1997 yılında üç ay bulunduğum San Francisco'da bir kütüphanede Mysteries of Turkey ve The Dark Fire albümlerine rastladım. Lisan hocamıza bahsettim, ben onları senin için kasete çeker getiririm, dedi. Kütüphaneye gitmiş, cd'leri almış, evinde çekmiş, ertesi gün elinde kasetlerle geldi. Kaset kağıdına a yüzü ve b yüzü şeklinde ayırarak türkülerin isimlerini de güzelce yazmış. Türkçe bilmediği halde parçaları nasıl tefrik ederek doğru isimlendirebildiğini sordum, en azından a yüzü bitip b yüzüne geçerken karıştırması veya tereddüt etmesi gerekiyordu. Soruyu beğenen ve teknolojik cehaletimizi de belli etmemeye çalışan zeki bir tebessümle cd'de zaten numaralandırılmış olduğunu, kayıt esnasında kaçıncı parçanın çalındığının görülebildiğini ve o suretle cd kitapçığından yazdığını söyledi. Ben de ona Amerika'da basılmış Dede Korkut Hikâyeleri hediye ettim, en çok Deli Dumrul'un karısının fedakârlığını sevdi. Bir hafta kadar sonra aynı albümlere büyük bir kitapçıda tesadüf ettim, hemen satın aldım. Bütün ülkelerin, hatta adı sanı duyulmadık memleketlerin kitap ve müzik standları arasında belki en zayıfı bizimki idi, toplam dört beş cd'den ibaretti.
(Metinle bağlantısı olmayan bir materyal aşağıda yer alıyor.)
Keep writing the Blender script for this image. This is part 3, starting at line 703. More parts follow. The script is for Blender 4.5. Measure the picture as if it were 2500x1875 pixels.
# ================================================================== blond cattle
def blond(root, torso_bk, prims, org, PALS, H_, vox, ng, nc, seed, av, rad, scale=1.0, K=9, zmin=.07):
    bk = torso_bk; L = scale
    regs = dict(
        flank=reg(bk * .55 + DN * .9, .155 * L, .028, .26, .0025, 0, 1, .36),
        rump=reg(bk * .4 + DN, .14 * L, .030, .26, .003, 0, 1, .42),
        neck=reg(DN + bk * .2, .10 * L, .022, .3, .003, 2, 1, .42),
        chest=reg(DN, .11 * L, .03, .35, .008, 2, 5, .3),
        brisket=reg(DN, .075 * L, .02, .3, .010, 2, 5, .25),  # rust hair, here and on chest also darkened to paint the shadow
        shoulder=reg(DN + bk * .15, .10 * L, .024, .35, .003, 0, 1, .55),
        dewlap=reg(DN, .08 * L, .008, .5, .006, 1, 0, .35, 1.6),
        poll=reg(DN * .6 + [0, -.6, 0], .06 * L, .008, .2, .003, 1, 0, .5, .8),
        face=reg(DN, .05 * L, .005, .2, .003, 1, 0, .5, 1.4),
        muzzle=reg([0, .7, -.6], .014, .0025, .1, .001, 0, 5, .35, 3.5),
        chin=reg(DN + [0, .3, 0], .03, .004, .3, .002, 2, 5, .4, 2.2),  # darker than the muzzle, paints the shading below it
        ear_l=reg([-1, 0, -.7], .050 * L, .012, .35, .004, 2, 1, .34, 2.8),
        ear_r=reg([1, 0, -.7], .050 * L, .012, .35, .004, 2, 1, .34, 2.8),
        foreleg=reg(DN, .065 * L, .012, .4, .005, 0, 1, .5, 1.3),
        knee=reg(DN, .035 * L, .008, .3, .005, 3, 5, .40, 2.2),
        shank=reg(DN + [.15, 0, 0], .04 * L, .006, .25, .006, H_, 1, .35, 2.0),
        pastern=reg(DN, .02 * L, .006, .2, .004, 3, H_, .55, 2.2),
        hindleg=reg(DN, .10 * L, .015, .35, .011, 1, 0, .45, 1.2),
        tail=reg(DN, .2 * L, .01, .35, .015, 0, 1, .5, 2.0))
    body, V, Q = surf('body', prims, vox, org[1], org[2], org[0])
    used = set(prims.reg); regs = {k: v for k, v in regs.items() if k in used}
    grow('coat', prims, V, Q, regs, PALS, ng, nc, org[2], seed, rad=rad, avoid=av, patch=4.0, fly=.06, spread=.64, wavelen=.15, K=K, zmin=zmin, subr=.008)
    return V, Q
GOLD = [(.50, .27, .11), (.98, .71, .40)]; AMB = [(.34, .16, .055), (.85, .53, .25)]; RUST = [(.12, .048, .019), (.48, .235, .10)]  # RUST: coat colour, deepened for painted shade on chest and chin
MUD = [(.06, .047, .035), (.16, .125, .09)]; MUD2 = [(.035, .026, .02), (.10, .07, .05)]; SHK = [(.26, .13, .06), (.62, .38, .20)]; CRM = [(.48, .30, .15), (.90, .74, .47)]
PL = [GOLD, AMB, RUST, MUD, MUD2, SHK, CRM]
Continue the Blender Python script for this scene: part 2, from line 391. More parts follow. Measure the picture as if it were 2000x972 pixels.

Üstad 1999 yılında Türkiye'ye geldiğinde yirmiüç yıl aradan sonra Cemal Reşit Rey'de bir konser verdi. Ne olduysa o gün katılamadık. Ona hayıflanırken Servet bir akşam beş altı kişilik bir sohbete katılacağımız haberini verdi. Gittik. O ana kadar bir defa Paris'teki evinden aramış, telefonda sesini duymuş, hal hatır etmiştik. Kısa bir hoş beşten sonra, üstad çalmaya başladı. Belki altmış yetmiş civarında türkü çaldı söyledi. Ayağına giyer üç güllü çorap'ta, üstad dedim, bu türküyü evde dinlerken ayağına giyer üç günlük çorap olarak anlıyorlar. Tam kendinize göre bir türkücü bulmuşsunuz, talebeyken çorapları kesin üç günlük giyiyormuşsunuzdur, hoca da sizin kafanızdan olmalı diyorlar, dedim. Gülmekten türküyü zor tamamladı. Üç güllü çorap Refik Halit'in Şeftali Bahçeleri hikayesinde de geçer. Onur için Çaybaşı'nı çaldırdım, selâmlarını ilettim ve sevgili arkadaşımın her defasında bu türküyü dinlerken çok hüzünlendiğini söyledim. Sabahın beşinde gün ağarırken nihayete erdi. Servet o geceyi güçlü bir cihazla kayda almıştı, günyüzüne çıkmayı bekleyen saklı bir hazine gibi nezdinde muhafaza ediyor. Akabinde hoca, Ankara'da yüzelli kişilik bir salonda dinleti sundu.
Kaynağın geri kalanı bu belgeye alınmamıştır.